Dediquei este CD ao meu amor inocente, nunca concretizado, que combinava tão
bem com aquela paisagem. Nunca fui tão feliz como fui ali, com tão pouco.
Bastava-me o sol da manhã, seguido das infusões de vinagre que me esfregavam
nas costas à tarde, porque os dias solarengos me punham mole e eu dormia de
manhã à noite. Bastava-me apanhar amêndoas metidas em casulos de resina.
Bastava-me sentar-me sob as figueiras, estender as mãos e comer os figos
maduros, em Setembro, sabendo que odiava figos e que jamais comeria outros que
não aqueles, enquanto estava ainda molhada da ribeira.
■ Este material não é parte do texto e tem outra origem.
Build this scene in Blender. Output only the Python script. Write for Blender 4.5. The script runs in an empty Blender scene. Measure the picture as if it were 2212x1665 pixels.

Bastava-me despir-me de
tudo – despir-me, sim – e nadar, só eu, humana, e só a ribeira, estendida sobre
a nascente fria que os meus pés afloravam. Bastava-me esconder-me sempre que
ouvia um carro a descer a colina, mergulhar mais a fundo. Bastava-me estar por
ali, desafiar-me a chegar à embarcação, devolver a achegã pescada ao rio, polvilhar
um tomate com sal e acompanhá-lo de chouriças em pão alentejano, como se manjar
algum igualasse aqueles lanches fluviais. Bastava-me estender-me no chão,
tantas vezes o fiz, sentir-me parte da folhagem ressequida do final do verão, e
depois acordar a meio da noite com formigas a dançar-me junto ao tímpano. Ou
acordar, mal o sol despertara, pegar num caderno velho e percorrer alguns
metros por entre as casinhas caiadas da aldeia até ao pontão de onde observava
o nada. Um muro de suaves colinas e céu azul, dourado e azul, pois, como se
para lá desse quadro nada mais houvesse. Nem maldade, nem guerras, nem
poluição, nem telejornais histéricos, nem política, nem a Lady Gaga, nem a
Nicki Minaj, nem pessoas que encarceram as filhas e as tornam suas amantes, nem
pais que atiram as filhas de seis anos pela janela, nem mulheres que retalham
os maridos e se livram do corpo deles em três trolleys.
A mãe gostaria
tanto de voltar a esses tempos… mas tudo o que encontraria seriam casas
fechadas, telhados desabados, as fachadas outrora primorosamente caiadas
estarão pejadas de lascas e os idosos foram recambiados para lares ou já estão
no chamado jardim das tabuletas. Em breve a Tenência será um cemitério. Parece
algo tão pequeno, uma ruína, um castro, uma povoação romana, uma Chernobyl
privada de animação, de vida, de juventude… Alguém algum dia sonhará que lhe
dediquei o Feels like Home? Because it really felt like home.